Ma Spalletti reinventa il capitano (con Capello aveva soltanto accarezzato il ruolo). Anzi, lo glorifica: “Avvicinare Totti all’area di rigore è come mettere la volpe vicina al pollaio: trova sempre lo spazio per creare terrore”. Il 18 dicembre 2005 – contro la Samp a Marassi – lì davanti mancano tutti. Lucianone chiama Francesco e lo “schiaffa” da punta. Prologo del nuovo Totti. Vanigli permettendo, l’anno successivo vincerà la Scarpa d’Oro davanti a Ruud Van Nistelrooj. E i gol nell’era Spalletti saranno 94.

Ottimo rapporto tra i due, uniti dalla semplicità e da quel pizzico di sfrontatezza. Senza contare il “capoccione” un po’ testardo. Tant’è che il “Pupone” dichiarò che gli sarebbe piaciuto chiudere la carriera al suo fianco. Ipse dixit, sarà così. “Francesco? Quando calcia trova sempre i cantucci”. Ovvero gli angoli, gli spazi. Spalletti risponde così. Sviolinate di toscano in un ambiente romanesco. Ora dovrà gestirlo, gli anni passano.

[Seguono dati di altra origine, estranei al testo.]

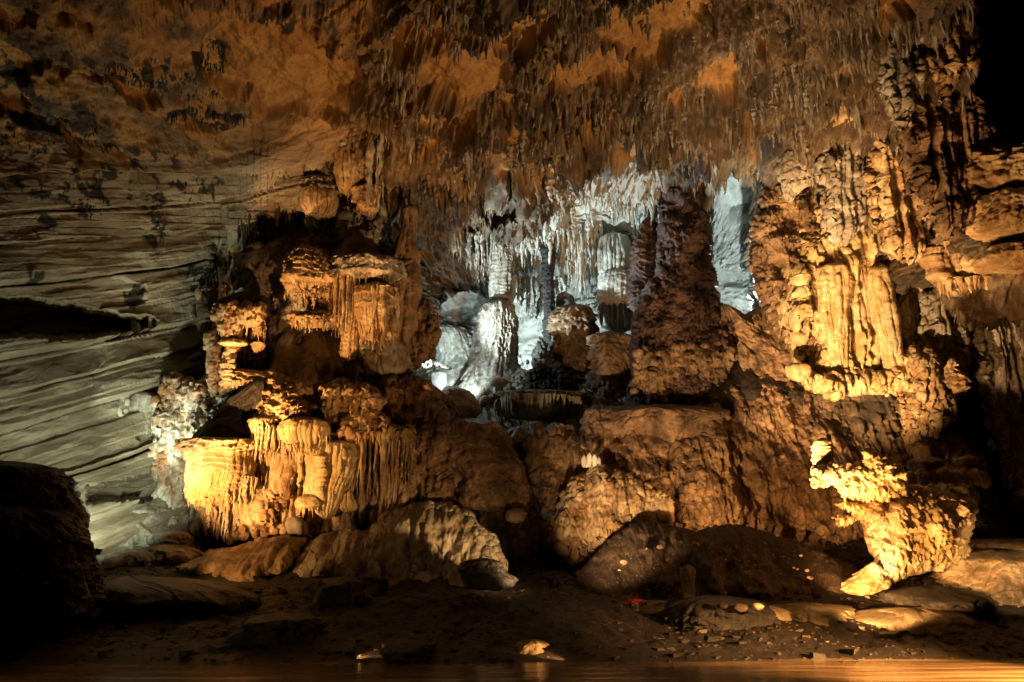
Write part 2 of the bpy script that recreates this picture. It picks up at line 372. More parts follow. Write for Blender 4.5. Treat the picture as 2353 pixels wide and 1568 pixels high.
def sdpoly(px, py, poly):
    """signed distance (inside negative) to a polygon"""
    d = np.full(px.shape, 1e9); ins = np.zeros(px.shape, bool); n = len(poly)
    for k in range(n):
        x0, y0 = poly[k]; x1, y1 = poly[(k+1) % n]; ex, ey = x1-x0, y1-y0
        t = np.clip(((px-x0)*ex+(py-y0)*ey)/(ex*ex+ey*ey), 0, 1)
        d = np.minimum(d, np.hypot(px-x0-t*ex, py-y0-t*ey))
        c = ((y0 > py) != (y1 > py)) & (px < (x1-x0)*(py-y0)/(y1-y0+1e-9)+x0); ins ^= c
    return np.where(ins, -d, d)
def cv(pts, ox, oy, k): return [(ox+k*x, oy+k*y) for x, y in pts]
def patch(name, poly, D, thick, style, m, parent=None, edge=60, rag=3., res=1.8, lean=(0, 0), back=.6, seed=None, amp=1., ctr=None):
    """a solid mass of rock with an irregular outline: front swells towards the viewer, back swells away; lean tilts it"""
    SEED[0] += 1; seed = SEED[0] if seed is None else seed
    xs0 = [p[0] for p in poly]; ys0 = [p[1] for p in poly]
    gx, gy = np.meshgrid(np.arange(min(xs0)-12, max(xs0)+13, res), np.arange(min(ys0)-12, max(ys0)+13, res))
    jx = rag*(fbm(gx/26, gy/26, seed, 2)+.6*fbm(gx/9, gy/13, seed+1, 2)); jy = rag*(fbm(gx/26, gy/26, seed+2, 2)+.6*fbm(gx/11, gy/9, seed+3, 2))
    d = sdpoly(gx+jx*2, gy+jy*2, poly); ins = d < 0
    g1, g0 = np.gradient(d, res); gl = np.hypot(g0, g1)+1e-6
    mv = np.clip(np.where(ins, 0, d), 0, 4)
    px = gx-mv*g0/gl**2*.9; py = gy-mv*g1/gl**2*.9
    t = np.clip(-d/edge, 0, 1); f = np.sqrt(np.clip(1-(1-t)**2, 0, 1))
    cx, cy_ = (min(xs0)+max(xs0))/2, (min(ys0)+max(ys0))/2
    base = D+lean[0]*(px-cx)/(max(xs0)-min(xs0))+lean[1]*(py-cy_)/(max(ys0)-min(ys0))
    big = fbm(px/70, py/70, seed+5, 3)
    Df = base-thick*f*(1+.35*big)
    Pf = at(px, py, Df); Ps = at(px, py, base-thick*f)
    n = np.cross(np.gradient(Ps, axis=1), np.gradient(Ps, axis=0)); n /= np.linalg.norm(n, axis=-1, keepdims=True)+1e-9
    n = np.where((n[..., 1] > 0)[..., None], -n, n)
    u = Pf[..., 0]; v = Pf[..., 2]-.25*Pf[..., 1]
    h = disp(u, v, style, seed)*np.clip(-d/9, 0, 1)*amp
    n = .6*n; n[..., 1] -= .4; n[..., 2] -= .2; Pf = Pf+n*h[..., None]
    Pb = at(px, py, base+thick*back*f)
    nr_, nc_ = gx.shape; idx = np.arange(nr_*nc_).reshape(nr_, nc_)
    q = gridfaces(nr_, nc_); keep = ins.ravel()[q].any(1); q = q[keep]
    bi = np.where(ins.ravel(), idx.ravel()+nr_*nc_, idx.ravel())
    V = np.concatenate([Pf.reshape(-1, 3), Pb.reshape(-1, 3)]); Fa = np.concatenate([q[:, ::-1], bi[q]])
    used = np.unique(Fa); mp = np.zeros(len(V), np.int64); mp[used] = np.arange(len(used))
    return mesh(name, V[used], mp[Fa], m, parent)
def PT(name, label, cat, D, poly, thick, style, m, group=None, **k):
    return tag(patch(name, poly, D, thick, style, M[m], **k), label, cat, group)
# ------------------------------------------------------------------ the cave shell: one continuous rock surface, wall + ceiling
def tps(P, val, X, Y, lam=.02):
    P = np.array(P, float)/1000; n = len(P)
    def U(r2): return np.where(r2 > 0, r2*np.log(r2+1e-12), 0)
    d2 = ((P[:, None]-P[None])**2).sum(-1); A = np.zeros((n+3, n+3)); A[:n, :n] = U(d2)+lam*np.eye(n)
    A[:n, n] = 1; A[:n, n+1:] = P; A[n, :n] = 1; A[n+1:, :n] = P.T
    wt = np.linalg.solve(A, np.concatenate([val, [0, 0, 0]]))
    X = X/1000; Y = Y/1000; o = wt[n]+wt[n+1]*X+wt[n+2]*Y
    for k in range(n): o = o+wt[k]*U((X-P[k, 0])**2+(Y-P[k, 1])**2)
    return o
CP = [(-300,-200,25),(600,-250,27),(1500,-250,26),(2600,-250,26),
 (-300,100,28),(0,0,28.5),(300,0,30),(600,0,31),(1000,0,29.5),(1500,0,29.5),(2000,0,30),(2300,0,31),(2650,100,31),
 (0,300,32),(300,300,35),(600,300,38),(900,280,37.5),(1200,250,35.5),(1500,250,35.5),(1800,250,35),(2100,250,35),(2350,300,34),
 (0,600,34),(300,600,38),(560,600,41.5),(740,600,42.5),(-300,600,31),(-300,1000,31),
 (0,900,34),(300,900,38),(500,900,41),(0,1200,33),(300,1200,37),(600,1250,38.5),(100,1400,32),
 (760,450,40.5),(930,450,41),(1200,430,40),(1500,390,41),(1720,385,41.5),
 (1000,600,49),(1100,560,49),(1300,480,47),(1450,480,47.5),(1450,650,54),(1100,750,54),(1300,800,56),(1000,850,52),(1200,900,54),
 (1850,400,40),(2050,400,37.5),(2350,450,34.5),(2000,600,39.8),(2300,620,35.5),(2000,850,40),(2300,900,40),(2350,1200,39),(2650,800,36),(2650,1300,38),
 (1700,700,47),(1620,860,44),(1300,960,43.5),(1300,1100,41),(1050,1050,41.5),(1100,1180,39.5),(1800,1000,41),(1700,1150,40),(1000,1300,38),(1500,1290,38.5),(2000,1290,38),
 (500,1100,39.5),(700,1100,39.5),(900,1100,39.5),(700,900,40.5),(850,800,41.5),(600,800,41)]
SX = np.arange(-330, 2700, 2.0); SY = np.arange(-260, 1330, 2.0)
GX, GY = np.meshgrid(SX, SY)
lowx, lowy = np.meshgrid(np.arange(-340, 2740, 20.), np.arange(-280, 1360, 20.))
LD = tps([(a, b) for a, b, _ in CP], np.array([c for *_, c in CP], float), lowx, lowy)
def upsamp(G, X, Y):
    fx = (X+340)/20; fy = (Y+280)/20; i = np.clip(fx.astype(int), 0, G.shape[1]-2); j = np.clip(fy.astype(int), 0, G.shape[0]-2)
    u = fx-i; v = fy-j
    return (G[j, i]*(1-u)+G[j, i+1]*u)*(1-v)+(G[j+1, i]*(1-u)+G[j+1, i+1]*u)*v
D0 = upsamp(LD, GX, GY)
wx = GX+9*fbm(GX/60, GY/60, 900, 4)+5*fbm(GX/14, GY/14, 901, 3); wy = GY+9*fbm(GX/60, GY/60, 902, 4)+5*fbm(GX/14, GY/14, 903, 3)
def pm(poly, soft):                       # soft polygon mask with a ragged edge
    x0 = min(p[0] for p in poly)-soft-60; x1 = max(p[0] for p in poly)+soft+60; y0 = min(p[1] for p in poly)-soft-60; y1 = max(p[1] for p in poly)+soft+60
    j0, j1 = np.searchsorted(SY, [y0, y1]); i0, i1 = np.searchsorted(SX, [x0, x1])
    o = np.zeros_like(GX); sl = (slice(j0, j1), slice(i0, i1))
    o[sl] = 1-ss(-soft, soft, sdpoly(wx[sl], wy[sl], poly)); return o
def em(cx, cy_, rx, ry, soft=.14, ang=0):
    a = R(ang); X = (wx-cx)*math.cos(a)+(wy-cy_)*math.sin(a); Y = -(wx-cx)*math.sin(a)+(wy-cy_)*math.cos(a)
    return 1-ss(1-soft, 1+soft, np.hypot(X/(rx*1.22), Y/(ry*1.22)))
mx = np.maximum
# depth steps: (polygon, metres deeper, softness)
for poly, dd, soft in [
  ([(1640,396),(1752,396),(1735,470),(1722,560),(1732,680),(1755,760),(1640,760)], 13, 5),      # second opening
  ([(1640,300),(1700,286),(1745,318),(1752,400),(1640,400)], 1.6, 12),                         # niche above it
  ([(2232,-300),(2228,60),(2238,200),(2262,262),(2305,300),(2345,330),(2450,345),(2750,330),(2750,-300)], 15, 6),  # dark void, upper right
  ([(-330,700),(0,708),(120,722),(230,748),(300,758),(304,770),(240,788),(100,798),(0,800),(-330,812)], 3.4, 13),   # deep slot, left
  ([(160,1160),(350,1110),(360,1150),(320,1185),(150,1210)], 2.4, 8),
  ([(700,560),(740,430),(930,470),(955,600),(930,700),(700,690)], 3, 20),                        # shade behind the hanging bells
  ([(2085,690),(2130,640),(2200,690),(2310,690),(2353,640),(2700,620),(2700,1300),(2230,1300),(2190,900),(2095,810)], 3.5, 9), # right recess
  ([(1104,386),(1180,386),(1185,470),(1120,480),(1098,440)], 2.2, 8),
  ([(1060,540),(1110,520),(1190,525),(1180,560),(1110,575)], 1.6, 9),
  ([(1000,690),(1010,660),(1090,650),(1130,690),(1100,720),(1010,735)], -1.5, 7)]:
    D0 = D0+dd*pm(poly, soft)
P0 = at(GX, GY, D0)
# base normal from a smoothed depth
Ds = upsamp(LD, GX, GY); Q = at(GX, GY, Ds); tx = np.gradient(Q, axis=1); ty = np.gradient(Q, axis=0)
NR = np.cross(tx, ty); NR /= np.linalg.norm(NR, axis=-1, keepdims=True)+1e-9
if NR[300, 600, 1] > 0: NR = -NR
U = P0[..., 0]+.25*P0[..., 1]; V_ = P0[..., 2]-.45*P0[..., 1]       # v runs down the wall and back along the ceiling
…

Non solo Totti però, anche il miglior De Rossi, i ritmi di Pizarro, le 11 vittorie consecutive (l’ultima nel derby), il record temporaneo (poi battuto dall’Inter). Più uno scudetto sfiorato al fotofinish nel 2008. Campione d’Italia per un’ora, poi entra Ibra e la risolve: titolo all’Inter. Un rimpianto. Un po’ come il 7-1 ai quarti col Manchester e l’uscita ai rigori contro l’Arsenal (ah, Tonetto). Champions in agrodolce, gioie e dolori.

Nel 2009 l’addio amaro dopo una sconfitta con la Juventus. “Il tacco, la punta, il numero…”. Show in conferenza, dimissioni e tanti saluti: “Mi porterò dentro l’inno della Roma, lo canterò sempre”. Prima gli allenamenti di Ferguson a Manchester, poi un po’ di riposo nella sua “Rimessa”. Infine l’arrivo allo Zenit, cinque anni da Zar. Ora il bis giallorosso. Stacco, titoli di coda. “Grazie Roma” è già partito.